-- start The records --

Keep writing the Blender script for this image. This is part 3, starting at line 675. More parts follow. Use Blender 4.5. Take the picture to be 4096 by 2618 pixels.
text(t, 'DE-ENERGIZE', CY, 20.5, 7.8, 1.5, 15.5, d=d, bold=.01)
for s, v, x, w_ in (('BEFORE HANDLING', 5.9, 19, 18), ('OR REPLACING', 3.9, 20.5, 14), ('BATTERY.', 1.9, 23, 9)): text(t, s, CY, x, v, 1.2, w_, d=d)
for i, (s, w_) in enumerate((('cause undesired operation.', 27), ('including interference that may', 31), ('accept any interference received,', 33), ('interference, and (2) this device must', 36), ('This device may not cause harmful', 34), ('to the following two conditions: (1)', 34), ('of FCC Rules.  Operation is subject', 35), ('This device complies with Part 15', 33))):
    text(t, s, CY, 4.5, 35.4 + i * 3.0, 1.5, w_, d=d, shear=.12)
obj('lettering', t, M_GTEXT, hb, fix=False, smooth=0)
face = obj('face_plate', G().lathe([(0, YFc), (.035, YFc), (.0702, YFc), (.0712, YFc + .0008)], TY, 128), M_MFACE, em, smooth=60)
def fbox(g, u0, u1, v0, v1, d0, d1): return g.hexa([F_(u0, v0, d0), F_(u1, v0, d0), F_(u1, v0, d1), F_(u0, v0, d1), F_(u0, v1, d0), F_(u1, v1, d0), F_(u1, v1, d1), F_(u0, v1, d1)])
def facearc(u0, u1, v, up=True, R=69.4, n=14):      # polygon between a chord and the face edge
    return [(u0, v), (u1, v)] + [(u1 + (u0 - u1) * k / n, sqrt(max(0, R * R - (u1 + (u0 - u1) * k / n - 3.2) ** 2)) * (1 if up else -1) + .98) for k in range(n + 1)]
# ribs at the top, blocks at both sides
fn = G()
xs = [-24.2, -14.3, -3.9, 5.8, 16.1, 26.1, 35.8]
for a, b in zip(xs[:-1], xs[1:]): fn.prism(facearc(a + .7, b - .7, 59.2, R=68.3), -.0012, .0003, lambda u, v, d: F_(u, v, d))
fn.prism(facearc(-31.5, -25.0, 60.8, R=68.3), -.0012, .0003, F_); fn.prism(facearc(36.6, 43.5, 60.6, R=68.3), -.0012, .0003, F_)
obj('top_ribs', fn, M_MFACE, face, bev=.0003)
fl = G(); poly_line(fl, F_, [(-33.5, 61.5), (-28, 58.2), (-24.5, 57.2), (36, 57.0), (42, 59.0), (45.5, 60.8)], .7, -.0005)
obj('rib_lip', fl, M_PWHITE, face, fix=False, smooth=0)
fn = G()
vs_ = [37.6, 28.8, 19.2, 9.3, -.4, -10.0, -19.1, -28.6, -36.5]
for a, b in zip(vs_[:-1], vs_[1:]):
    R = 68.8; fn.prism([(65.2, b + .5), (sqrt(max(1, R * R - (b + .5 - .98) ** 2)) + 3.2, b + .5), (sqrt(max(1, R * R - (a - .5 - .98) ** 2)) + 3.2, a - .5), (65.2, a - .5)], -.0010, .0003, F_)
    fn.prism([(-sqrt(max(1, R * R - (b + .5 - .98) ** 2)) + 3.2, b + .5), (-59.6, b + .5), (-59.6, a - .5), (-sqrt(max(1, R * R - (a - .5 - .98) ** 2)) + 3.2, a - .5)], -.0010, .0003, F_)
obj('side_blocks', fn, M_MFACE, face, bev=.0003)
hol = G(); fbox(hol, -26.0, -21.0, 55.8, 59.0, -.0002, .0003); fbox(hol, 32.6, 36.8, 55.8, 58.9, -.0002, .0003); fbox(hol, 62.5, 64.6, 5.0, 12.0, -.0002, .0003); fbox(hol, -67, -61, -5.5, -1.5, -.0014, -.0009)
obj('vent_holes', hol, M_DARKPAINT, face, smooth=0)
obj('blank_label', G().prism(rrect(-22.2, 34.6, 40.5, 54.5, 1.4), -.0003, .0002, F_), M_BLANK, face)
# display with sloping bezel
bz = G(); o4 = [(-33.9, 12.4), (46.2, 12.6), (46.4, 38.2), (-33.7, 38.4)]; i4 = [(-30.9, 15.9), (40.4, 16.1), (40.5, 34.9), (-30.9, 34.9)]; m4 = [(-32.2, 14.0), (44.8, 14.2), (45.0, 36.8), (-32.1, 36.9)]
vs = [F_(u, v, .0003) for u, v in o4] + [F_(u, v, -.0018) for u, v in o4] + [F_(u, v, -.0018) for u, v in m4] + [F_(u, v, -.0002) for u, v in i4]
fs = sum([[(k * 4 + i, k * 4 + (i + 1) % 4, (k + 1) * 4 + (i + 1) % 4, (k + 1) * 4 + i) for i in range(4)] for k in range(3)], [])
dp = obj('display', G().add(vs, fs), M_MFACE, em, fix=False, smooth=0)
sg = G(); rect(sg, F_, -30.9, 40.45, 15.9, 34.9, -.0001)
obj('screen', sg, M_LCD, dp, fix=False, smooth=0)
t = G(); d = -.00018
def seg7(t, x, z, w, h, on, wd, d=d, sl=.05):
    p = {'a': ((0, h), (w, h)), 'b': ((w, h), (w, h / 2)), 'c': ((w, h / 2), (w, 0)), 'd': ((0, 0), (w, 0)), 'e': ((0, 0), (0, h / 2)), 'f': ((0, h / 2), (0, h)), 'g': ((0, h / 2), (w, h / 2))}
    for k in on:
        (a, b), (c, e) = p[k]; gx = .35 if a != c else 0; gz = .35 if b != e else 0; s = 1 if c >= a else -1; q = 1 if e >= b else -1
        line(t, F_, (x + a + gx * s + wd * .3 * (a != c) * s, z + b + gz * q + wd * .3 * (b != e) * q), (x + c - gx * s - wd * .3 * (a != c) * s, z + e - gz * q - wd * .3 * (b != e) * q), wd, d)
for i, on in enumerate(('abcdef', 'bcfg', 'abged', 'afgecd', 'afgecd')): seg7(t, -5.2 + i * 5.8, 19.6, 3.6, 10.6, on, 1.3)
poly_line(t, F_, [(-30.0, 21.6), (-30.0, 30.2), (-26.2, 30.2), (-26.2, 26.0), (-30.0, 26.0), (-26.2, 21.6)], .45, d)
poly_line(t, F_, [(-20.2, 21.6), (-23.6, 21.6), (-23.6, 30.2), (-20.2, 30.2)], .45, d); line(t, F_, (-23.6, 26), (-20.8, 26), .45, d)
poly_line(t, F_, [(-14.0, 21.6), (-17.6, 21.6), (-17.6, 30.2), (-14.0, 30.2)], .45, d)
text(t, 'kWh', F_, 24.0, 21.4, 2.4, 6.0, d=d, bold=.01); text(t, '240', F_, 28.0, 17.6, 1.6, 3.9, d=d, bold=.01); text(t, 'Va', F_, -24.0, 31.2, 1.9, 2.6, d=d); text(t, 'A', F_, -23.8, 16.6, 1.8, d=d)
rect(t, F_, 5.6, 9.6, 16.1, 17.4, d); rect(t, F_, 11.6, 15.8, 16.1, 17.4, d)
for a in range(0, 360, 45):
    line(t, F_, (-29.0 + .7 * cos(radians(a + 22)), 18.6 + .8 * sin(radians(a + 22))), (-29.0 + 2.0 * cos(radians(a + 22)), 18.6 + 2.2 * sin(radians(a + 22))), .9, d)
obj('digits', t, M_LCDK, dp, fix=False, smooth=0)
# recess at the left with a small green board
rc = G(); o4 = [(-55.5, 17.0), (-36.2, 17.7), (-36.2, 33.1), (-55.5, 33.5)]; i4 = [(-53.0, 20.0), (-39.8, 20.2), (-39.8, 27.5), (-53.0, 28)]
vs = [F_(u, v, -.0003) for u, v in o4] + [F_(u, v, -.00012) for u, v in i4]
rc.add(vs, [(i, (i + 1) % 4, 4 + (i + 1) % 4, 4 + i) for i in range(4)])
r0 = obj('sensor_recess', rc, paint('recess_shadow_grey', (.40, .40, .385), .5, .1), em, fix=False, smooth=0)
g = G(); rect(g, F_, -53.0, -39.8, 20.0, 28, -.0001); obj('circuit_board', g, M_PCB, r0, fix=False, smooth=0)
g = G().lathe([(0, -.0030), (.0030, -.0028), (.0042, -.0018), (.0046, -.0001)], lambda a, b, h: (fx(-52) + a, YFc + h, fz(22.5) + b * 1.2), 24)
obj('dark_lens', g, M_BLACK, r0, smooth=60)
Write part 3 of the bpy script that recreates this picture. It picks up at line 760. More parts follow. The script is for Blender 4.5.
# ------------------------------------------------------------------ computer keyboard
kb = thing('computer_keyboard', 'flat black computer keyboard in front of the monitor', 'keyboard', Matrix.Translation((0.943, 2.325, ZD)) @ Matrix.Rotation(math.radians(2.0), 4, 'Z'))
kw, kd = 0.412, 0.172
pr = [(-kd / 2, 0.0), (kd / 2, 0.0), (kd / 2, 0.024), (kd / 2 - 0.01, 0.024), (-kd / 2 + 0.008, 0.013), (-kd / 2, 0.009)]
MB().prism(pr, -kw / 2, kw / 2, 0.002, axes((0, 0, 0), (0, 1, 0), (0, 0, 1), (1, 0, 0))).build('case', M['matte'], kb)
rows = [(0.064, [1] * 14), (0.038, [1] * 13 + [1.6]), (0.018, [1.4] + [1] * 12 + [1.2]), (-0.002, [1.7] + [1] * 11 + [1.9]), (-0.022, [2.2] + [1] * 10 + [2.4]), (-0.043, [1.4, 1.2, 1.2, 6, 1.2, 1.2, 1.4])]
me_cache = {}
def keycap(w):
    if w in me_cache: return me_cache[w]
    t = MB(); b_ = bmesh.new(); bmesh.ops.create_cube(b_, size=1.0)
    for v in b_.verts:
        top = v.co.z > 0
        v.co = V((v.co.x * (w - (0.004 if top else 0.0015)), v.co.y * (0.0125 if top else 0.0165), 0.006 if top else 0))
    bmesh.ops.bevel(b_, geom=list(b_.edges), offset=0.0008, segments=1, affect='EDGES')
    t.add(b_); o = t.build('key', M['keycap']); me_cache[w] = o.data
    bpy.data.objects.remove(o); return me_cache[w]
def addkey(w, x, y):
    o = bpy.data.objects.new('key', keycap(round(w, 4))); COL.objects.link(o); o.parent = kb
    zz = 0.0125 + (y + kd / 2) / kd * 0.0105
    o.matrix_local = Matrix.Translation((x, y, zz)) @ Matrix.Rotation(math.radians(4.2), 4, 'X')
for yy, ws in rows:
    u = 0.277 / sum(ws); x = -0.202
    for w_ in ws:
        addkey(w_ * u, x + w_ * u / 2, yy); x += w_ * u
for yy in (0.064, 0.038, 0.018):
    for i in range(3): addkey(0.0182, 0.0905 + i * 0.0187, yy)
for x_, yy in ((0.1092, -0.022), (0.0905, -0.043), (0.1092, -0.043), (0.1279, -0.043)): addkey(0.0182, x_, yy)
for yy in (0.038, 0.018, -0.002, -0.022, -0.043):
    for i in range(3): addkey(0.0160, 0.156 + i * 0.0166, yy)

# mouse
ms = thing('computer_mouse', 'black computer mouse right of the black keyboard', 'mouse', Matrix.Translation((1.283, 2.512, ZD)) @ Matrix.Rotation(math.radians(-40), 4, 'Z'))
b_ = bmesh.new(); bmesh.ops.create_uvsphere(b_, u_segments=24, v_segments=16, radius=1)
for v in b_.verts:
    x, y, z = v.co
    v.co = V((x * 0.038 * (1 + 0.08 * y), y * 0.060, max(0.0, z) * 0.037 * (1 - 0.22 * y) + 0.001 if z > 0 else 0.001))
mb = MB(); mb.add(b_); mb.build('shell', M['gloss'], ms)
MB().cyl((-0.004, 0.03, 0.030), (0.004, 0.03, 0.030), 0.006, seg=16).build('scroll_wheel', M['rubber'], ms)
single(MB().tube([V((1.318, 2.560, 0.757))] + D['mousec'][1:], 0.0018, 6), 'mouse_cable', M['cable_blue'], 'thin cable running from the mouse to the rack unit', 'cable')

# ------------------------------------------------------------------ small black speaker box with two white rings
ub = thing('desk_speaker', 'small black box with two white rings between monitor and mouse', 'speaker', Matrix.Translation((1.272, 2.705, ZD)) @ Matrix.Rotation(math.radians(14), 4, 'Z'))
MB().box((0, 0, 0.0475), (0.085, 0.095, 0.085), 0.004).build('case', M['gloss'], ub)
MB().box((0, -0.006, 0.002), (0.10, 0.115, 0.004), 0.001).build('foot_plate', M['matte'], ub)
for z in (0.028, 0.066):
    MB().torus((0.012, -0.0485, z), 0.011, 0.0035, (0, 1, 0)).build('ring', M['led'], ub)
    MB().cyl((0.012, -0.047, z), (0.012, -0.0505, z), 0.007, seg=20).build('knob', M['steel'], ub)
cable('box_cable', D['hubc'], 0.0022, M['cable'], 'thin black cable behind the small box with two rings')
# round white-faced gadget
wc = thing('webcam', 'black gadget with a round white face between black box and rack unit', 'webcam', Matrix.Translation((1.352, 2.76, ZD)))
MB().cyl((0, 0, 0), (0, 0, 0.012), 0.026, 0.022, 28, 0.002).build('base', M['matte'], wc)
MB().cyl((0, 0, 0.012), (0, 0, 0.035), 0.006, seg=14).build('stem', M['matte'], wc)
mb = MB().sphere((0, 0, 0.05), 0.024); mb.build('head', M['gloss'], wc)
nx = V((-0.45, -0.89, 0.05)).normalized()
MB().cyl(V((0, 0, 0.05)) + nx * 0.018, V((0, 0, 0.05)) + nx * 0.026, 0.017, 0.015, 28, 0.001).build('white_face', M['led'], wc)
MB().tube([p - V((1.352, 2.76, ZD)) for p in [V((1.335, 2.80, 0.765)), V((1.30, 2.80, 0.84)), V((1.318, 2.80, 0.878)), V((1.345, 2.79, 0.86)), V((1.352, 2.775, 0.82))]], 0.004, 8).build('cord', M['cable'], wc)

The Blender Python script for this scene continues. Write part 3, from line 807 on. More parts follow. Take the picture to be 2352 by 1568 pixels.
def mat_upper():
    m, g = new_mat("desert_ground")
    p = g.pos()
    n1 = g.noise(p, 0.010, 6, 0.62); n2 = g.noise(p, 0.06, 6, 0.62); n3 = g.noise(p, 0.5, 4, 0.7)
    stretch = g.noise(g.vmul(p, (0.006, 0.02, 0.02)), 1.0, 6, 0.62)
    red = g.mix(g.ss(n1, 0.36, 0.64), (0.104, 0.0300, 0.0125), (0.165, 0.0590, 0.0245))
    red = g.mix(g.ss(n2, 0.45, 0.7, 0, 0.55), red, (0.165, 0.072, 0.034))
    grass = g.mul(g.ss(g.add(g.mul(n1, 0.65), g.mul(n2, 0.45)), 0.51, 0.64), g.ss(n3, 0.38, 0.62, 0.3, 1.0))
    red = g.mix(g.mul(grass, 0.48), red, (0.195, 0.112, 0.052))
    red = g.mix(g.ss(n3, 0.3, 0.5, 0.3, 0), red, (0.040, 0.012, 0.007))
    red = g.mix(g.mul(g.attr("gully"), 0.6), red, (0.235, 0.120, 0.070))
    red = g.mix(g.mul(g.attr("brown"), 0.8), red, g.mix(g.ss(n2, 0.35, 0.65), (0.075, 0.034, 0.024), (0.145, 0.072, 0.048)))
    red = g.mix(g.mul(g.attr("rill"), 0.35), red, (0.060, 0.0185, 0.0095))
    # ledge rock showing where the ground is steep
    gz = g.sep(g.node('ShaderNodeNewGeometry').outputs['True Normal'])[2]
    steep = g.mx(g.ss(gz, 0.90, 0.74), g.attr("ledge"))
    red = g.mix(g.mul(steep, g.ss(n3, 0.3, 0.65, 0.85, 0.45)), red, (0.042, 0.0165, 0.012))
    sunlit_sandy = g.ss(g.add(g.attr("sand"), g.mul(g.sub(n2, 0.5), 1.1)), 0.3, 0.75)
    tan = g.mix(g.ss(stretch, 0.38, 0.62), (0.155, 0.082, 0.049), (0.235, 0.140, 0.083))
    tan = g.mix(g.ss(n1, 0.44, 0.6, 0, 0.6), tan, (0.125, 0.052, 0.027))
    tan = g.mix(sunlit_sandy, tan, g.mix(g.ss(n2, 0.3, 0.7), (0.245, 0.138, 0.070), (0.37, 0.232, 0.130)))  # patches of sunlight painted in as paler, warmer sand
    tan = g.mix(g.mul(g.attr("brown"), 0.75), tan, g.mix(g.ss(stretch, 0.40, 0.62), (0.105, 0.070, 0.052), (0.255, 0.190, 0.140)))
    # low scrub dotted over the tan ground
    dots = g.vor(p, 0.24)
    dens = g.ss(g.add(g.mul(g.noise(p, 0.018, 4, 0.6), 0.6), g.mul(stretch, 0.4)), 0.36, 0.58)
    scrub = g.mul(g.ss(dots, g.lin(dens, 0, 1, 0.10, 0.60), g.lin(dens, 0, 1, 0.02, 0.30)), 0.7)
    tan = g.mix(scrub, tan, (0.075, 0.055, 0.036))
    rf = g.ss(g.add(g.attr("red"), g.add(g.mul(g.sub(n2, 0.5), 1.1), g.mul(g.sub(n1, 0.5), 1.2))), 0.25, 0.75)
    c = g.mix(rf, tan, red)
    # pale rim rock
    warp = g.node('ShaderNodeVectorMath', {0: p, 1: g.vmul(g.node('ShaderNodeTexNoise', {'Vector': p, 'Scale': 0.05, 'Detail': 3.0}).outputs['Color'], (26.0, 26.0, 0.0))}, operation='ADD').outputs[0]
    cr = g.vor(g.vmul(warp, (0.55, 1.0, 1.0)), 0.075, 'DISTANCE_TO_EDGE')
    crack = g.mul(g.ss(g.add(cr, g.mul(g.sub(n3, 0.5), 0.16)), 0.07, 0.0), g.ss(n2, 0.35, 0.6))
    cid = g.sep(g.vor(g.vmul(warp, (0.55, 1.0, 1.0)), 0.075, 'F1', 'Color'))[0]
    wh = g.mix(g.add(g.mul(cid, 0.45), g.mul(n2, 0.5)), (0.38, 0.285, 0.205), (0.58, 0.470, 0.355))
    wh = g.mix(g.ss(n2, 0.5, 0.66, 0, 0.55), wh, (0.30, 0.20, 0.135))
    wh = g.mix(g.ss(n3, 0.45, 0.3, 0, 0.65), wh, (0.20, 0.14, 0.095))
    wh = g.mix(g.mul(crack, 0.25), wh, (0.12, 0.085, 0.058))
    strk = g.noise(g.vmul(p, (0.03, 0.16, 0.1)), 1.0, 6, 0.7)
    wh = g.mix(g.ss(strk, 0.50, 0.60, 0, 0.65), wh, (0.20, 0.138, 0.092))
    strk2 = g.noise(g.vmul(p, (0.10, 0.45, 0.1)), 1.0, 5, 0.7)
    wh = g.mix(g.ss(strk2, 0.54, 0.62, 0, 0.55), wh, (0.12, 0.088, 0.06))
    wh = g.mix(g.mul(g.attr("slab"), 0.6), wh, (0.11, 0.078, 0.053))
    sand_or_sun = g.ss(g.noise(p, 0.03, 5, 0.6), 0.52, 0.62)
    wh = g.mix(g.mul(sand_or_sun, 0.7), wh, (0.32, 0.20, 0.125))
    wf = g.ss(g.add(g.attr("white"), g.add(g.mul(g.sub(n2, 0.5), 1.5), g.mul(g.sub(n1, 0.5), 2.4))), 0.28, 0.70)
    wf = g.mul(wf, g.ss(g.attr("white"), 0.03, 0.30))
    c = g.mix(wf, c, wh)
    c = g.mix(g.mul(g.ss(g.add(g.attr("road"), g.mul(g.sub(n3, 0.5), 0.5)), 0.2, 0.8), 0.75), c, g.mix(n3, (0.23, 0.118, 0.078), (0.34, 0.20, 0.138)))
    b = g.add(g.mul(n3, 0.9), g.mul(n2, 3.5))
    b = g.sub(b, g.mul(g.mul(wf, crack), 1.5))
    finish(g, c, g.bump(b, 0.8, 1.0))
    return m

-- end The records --

Find and copy every line in the entries above where the string "More" occurs.

* _Written solution_
Keep writing the Blender script for this image. This is part 3, starting at line 675. More parts follow. Use Blender 4.5. Take the picture to be 4096 by 2618 pixels.
Write part 3 of the bpy script that recreates this picture. It picks up at line 760. More parts follow. The script is for Blender 4.5.
The Blender Python script for this scene continues. Write part 3, from line 807 on. More parts follow. Take the picture to be 2352 by 1568 pixels.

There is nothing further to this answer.